Q. Do they get the same amount of money?
A. No.
Q. Where is the difference?
A. The man with bigger shipments would get more.
Q. The shipments are both the same?
A. The man who has more capital in the company would get more interest.
On the whole it seems impossible to treat the distribution of moneys under clause 3 (c) of the contract as a mere accounting by the appellants, as agents, to their principals. Admittedly, by the contract, the moneys realized from the sale of milk and cream, were to be distributed "about the middle and the end of each month," or at such periods as might be fixed by the Association, subject to the monthly deduction above mentioned, which is not to exceed ten per cent. of the total amount realized from sales. Moneys retained, which remained in the hands of the Association at the end of the year 1923, could only be retained in virtue of the proviso to the third paragraph of the agreement, which authorized the retention of moneys "for the purposes of the Association." The destination of the moneys, so retained, is explicitly fixed by the terms of the agreement itself. Only in payment of a cash dividend is the distribution of any part of such moneys among the shareholders authorized, and this only after the expenses, incurred by the Association "in carrying on its business," have been provided for.
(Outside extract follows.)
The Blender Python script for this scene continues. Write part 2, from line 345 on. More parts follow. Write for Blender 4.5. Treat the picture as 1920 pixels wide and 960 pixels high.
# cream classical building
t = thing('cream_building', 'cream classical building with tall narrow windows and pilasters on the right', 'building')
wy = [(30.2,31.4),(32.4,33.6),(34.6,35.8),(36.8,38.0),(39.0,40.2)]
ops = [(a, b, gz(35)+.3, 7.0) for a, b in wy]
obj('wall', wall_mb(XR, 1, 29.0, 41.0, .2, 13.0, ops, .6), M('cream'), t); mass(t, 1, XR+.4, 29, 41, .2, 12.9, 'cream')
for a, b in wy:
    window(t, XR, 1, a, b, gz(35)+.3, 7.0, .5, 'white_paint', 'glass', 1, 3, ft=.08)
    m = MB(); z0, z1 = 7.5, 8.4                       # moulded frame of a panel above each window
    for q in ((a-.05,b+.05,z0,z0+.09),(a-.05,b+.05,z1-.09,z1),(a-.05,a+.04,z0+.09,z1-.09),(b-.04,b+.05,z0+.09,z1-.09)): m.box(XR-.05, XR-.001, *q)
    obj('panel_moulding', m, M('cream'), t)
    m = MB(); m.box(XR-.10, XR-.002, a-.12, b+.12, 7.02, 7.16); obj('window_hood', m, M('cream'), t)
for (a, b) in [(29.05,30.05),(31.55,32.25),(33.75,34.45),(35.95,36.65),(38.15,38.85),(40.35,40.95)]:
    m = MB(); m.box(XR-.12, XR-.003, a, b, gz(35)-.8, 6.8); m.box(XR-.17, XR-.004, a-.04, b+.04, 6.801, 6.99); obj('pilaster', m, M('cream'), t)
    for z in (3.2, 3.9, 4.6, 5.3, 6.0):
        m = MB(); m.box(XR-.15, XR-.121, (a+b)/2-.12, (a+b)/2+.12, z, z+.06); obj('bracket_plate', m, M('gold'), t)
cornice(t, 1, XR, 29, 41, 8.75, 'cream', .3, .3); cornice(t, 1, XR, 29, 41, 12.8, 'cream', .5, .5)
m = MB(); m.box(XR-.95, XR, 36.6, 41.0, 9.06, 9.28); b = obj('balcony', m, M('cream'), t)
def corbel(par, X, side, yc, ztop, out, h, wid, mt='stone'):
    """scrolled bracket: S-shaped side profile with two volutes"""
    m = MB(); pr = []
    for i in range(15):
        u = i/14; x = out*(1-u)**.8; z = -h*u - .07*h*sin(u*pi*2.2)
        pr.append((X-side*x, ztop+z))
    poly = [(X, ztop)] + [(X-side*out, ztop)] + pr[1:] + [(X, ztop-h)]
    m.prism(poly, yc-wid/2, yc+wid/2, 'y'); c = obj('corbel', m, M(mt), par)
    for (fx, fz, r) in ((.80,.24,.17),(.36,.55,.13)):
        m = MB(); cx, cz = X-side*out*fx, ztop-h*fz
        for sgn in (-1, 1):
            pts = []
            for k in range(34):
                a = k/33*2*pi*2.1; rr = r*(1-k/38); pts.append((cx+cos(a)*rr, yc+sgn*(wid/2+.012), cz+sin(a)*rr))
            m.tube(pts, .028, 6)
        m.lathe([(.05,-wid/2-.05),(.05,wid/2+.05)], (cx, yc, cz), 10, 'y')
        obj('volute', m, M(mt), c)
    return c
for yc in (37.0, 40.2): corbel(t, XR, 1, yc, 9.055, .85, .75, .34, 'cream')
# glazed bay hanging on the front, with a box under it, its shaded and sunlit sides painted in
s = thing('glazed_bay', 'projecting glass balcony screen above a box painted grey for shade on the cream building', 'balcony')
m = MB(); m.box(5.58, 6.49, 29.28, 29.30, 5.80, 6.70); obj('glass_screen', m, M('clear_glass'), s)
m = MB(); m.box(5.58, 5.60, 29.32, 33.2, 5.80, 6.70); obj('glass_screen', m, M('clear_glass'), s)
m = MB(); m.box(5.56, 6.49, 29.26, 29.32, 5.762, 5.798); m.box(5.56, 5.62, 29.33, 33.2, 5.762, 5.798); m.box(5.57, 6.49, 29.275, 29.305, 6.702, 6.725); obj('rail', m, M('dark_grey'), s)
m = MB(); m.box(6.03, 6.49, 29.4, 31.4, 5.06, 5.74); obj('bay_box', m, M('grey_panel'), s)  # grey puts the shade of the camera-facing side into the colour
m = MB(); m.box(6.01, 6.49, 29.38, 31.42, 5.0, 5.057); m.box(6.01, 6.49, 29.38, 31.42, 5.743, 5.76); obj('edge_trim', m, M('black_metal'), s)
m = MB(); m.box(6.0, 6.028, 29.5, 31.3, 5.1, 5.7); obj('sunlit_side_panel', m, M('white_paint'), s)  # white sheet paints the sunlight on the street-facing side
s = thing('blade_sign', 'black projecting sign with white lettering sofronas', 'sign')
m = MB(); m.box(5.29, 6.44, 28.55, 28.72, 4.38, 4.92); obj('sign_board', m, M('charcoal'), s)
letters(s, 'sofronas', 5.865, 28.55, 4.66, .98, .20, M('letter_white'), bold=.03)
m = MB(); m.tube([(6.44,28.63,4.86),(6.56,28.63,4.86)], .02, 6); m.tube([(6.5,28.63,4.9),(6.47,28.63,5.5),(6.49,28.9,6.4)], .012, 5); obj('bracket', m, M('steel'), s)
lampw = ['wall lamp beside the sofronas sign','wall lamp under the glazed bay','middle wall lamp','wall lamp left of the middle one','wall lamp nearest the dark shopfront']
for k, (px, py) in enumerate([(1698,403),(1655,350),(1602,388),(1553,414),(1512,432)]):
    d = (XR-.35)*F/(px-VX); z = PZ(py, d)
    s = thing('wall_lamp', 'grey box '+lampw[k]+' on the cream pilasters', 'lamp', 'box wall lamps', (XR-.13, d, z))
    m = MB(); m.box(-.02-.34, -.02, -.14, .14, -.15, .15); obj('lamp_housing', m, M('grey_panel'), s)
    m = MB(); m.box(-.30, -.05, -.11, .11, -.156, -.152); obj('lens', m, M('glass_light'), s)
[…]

As to the first contention. The terms of the contract seem to conclude the point against the appellants. The appellants' argument is that the balance of $39,000 odd, which was distributed after the annual meeting of February, 1924, consisted of the undistributed proceeds of sales
[Page 442]
in the year 1923. These moneys, as part of such proceeds, could only be retained rightfully under the terms of the proviso, paragraph 3; and, therefore, we are entitled, and indeed bound, to presume that they were, from month to month, deducted and retained by the Association, pursuant to those terms, that is to say, " for the purposes of the Association," and, moreover, that the distribution among the shareholders was made in conformity with the obligations of the appellants under the contract. The proper inference, therefore, is that these moneys were received by the appellants, for their own purposes, in the year 1923.
The appeal is to be dismissed with costs.
Appeal dismissed with costs.
Solicitor for the appellant: Lewis Duncan.
Solicitor for the respondent: C. Fraser Elliott.